Wbili 40 tabliczek, przypominających nekrologi, w miejscach, gdzie doszło do śmiertelnych wypadków. Na tym odcinku drogi zginęli piesi, rowerzyści, kierowcy – w tym małżeństwa, tak było na przykład w Poniatowie.
- Nie zdecydowaliśmy się na wbicie 80 nekrologów, gdyż to wyglądałoby bardzo niewiarygodnie, chyba nikt nie uwierzyłby, że na odcinku zaledwie 14 km zginęło aż tyle osób, ale to niestety prawda. Mam nadzieję, że kierowcy przejeżdżający tym odcinkiem, widząc te tablice, zdejmą nogę z gazu i przeżyją. Ta droga jest bardzo wąska, jednopasmowa, jedzie się tędy bardzo wolno i często stoi w korkach, więc kierowcy chcą nagle nadrobić i często nieodpowiedzialnie wyprzedzają, dlatego dochodzi tutaj do tak wielu czołowych zderzeń - powiedział nam Jacek Zajączkowski, współinicjator akcji S12 natychmiast.
Tabliczki wbito poza pasem drogowym, może będą skuteczniejsze od znajdujących się tam znaków.
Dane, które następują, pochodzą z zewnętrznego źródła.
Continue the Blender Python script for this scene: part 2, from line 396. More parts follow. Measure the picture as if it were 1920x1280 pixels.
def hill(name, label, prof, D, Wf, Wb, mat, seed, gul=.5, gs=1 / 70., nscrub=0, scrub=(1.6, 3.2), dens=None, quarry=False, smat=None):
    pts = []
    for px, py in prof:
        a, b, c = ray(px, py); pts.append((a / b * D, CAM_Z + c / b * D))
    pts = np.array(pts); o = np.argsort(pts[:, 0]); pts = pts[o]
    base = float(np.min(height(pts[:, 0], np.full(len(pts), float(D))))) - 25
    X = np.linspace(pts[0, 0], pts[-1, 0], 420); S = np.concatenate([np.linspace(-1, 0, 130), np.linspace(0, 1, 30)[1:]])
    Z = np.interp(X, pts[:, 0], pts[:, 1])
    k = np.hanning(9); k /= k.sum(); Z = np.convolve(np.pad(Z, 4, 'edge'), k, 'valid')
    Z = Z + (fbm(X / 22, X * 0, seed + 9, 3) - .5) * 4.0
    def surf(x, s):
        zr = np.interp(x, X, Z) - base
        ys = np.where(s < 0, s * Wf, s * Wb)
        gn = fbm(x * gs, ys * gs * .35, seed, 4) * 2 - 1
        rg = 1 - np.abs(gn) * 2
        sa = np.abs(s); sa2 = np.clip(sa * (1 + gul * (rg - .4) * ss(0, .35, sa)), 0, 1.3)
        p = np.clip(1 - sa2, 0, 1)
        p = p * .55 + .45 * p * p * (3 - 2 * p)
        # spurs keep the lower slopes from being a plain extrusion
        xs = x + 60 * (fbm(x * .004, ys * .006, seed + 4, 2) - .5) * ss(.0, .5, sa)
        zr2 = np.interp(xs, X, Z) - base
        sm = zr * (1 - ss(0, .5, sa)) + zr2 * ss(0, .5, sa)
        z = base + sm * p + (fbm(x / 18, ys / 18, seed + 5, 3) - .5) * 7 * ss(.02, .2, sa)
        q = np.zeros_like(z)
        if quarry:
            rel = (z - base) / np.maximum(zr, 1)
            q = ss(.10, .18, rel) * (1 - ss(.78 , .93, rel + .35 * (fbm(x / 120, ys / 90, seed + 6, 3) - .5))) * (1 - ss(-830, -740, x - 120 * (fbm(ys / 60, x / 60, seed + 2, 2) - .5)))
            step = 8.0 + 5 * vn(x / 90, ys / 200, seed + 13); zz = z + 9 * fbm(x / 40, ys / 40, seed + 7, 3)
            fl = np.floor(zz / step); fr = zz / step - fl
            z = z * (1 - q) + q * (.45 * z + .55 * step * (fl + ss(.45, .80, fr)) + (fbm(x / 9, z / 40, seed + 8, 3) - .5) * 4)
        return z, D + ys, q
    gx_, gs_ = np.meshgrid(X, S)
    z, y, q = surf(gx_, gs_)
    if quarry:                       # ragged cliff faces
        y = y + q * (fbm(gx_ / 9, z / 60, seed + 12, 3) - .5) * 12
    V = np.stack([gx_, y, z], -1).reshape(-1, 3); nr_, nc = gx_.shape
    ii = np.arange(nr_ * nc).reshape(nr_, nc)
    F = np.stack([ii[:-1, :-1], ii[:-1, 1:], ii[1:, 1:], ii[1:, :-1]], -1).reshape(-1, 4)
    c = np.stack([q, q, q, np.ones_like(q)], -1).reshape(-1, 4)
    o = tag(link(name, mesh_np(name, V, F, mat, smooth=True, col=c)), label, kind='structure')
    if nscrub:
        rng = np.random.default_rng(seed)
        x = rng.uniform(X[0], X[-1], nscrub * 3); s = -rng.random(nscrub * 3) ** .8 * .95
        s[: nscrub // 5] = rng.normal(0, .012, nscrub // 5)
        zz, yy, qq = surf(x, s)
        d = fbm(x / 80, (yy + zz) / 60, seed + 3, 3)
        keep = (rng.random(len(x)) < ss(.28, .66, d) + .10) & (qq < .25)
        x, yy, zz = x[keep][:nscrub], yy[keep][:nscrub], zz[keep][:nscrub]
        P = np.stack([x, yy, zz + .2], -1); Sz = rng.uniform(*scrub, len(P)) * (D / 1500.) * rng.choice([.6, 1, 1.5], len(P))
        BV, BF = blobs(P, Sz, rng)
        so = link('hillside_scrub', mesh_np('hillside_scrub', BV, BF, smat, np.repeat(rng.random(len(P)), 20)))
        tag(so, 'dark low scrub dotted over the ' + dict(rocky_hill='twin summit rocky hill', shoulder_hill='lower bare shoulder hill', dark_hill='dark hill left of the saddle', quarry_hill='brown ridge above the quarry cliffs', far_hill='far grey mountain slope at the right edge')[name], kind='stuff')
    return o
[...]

Kilka lat temu przy drogach często można było spotkać tzw. czarne punkty, na których znajdowała się informacja dotycząca liczby osób, które zginęły w tym miejscu. Gdyby taką tablicę zainstalowano przy DK12, bardzo często trzeba by ją aktualizować, do ostatniego śmiertelnego wypadku doszło na tej drodze przecież w piątek, 26 lipca. Pisaliśmy o tym tutaj, zachowajcie więc ostrożność.